One recurrent theme is the itch to burrow under the surface and find out what lies beneath. In Aldous Huxley’s Hands, the process began about a dozen years ago when I dug through my father’s one thousand old photographs of hands. One turned out to be the hands of Aldous Huxley. I followed that research thread as it spooled out from this single surprising discovery.

Harking back, I see how such a pathway probably began. When I was a kid, I wanted to be an archaeologist, then a detective, then a spy. Years later my early urge to dig into matters fed into a career as a journalist (someone who tenaciously follows leads), and it influenced my two graduate school pursuits, first in the history of religions and, later on, in the history of journalism.

From earliest memory I avoided dolls in favor of wildlife, especially insects and small creatures. At nine I observed the weird workings of my glass-fronted ant farm—those little critters really knew how to dig!–and I watched the microscopic bump-a-car movements of teeny paramecium scooped up from the murky L.A. River. The microscope was my requested tenth birthday present.

I kept a pet rat, too, and a skunk named Daisy–she had been, shall we say, cosmetically deodorized. And in the summertime I cultivated caterpillars. They fattened up on leaves I kept in a big box so I could protect the crawlers and watch them progress through the chrysalis stage until they turned into butterflies, when I set them free.

Many of these early fascinations have followed me one way or another throughout my life and work.

I remember once reading in an anthropology class about a ritual in which a native tribe presents three tool-like toys to a toddler to see which one he or she will reach out and choose. That choice is taken as an indication of a life path ahead, a future adult’s trajectory. If I’d had to pick one, I imagine it might have been a shovel, symbolically pointing away from paths not taken and foreshadowing the paths I would eventually take.

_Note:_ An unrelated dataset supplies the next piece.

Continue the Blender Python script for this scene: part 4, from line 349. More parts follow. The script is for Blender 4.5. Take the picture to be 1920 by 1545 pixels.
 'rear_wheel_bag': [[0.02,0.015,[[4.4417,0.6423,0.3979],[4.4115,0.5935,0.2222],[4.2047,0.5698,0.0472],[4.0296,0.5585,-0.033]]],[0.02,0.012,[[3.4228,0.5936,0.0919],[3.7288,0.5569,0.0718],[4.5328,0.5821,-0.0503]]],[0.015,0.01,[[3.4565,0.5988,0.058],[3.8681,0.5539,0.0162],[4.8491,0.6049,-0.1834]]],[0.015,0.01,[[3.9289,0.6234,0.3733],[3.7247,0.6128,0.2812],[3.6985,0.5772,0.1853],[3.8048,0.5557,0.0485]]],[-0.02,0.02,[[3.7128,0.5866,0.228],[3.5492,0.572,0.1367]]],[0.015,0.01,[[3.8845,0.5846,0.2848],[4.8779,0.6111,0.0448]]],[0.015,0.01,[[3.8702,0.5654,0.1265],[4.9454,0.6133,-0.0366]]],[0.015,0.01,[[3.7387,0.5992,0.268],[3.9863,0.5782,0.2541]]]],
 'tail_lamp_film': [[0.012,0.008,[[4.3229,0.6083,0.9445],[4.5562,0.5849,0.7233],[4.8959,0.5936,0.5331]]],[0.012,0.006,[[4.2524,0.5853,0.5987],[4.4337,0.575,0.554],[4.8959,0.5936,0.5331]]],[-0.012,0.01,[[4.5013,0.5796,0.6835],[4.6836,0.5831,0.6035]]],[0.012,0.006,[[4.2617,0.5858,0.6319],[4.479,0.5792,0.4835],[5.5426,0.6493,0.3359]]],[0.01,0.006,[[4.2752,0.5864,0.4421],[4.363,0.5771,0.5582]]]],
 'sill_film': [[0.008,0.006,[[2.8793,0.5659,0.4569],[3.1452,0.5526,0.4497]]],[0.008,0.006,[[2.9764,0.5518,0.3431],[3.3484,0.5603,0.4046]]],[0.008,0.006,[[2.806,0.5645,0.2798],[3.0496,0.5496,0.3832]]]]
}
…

So to me, the idea of the potential of the prolog as expressed in The Tempest rings true, and in a different way so does another four lines from the same play:

O, wonder!

How many goodly creatures are there here!

How beauteous mankind is! O brave new world,

That has such people in’t!

I had no idea how meaningful this third line would become for me later in my life, when I ended up writing about Aldous Huxley and his most famous work, Brave New World.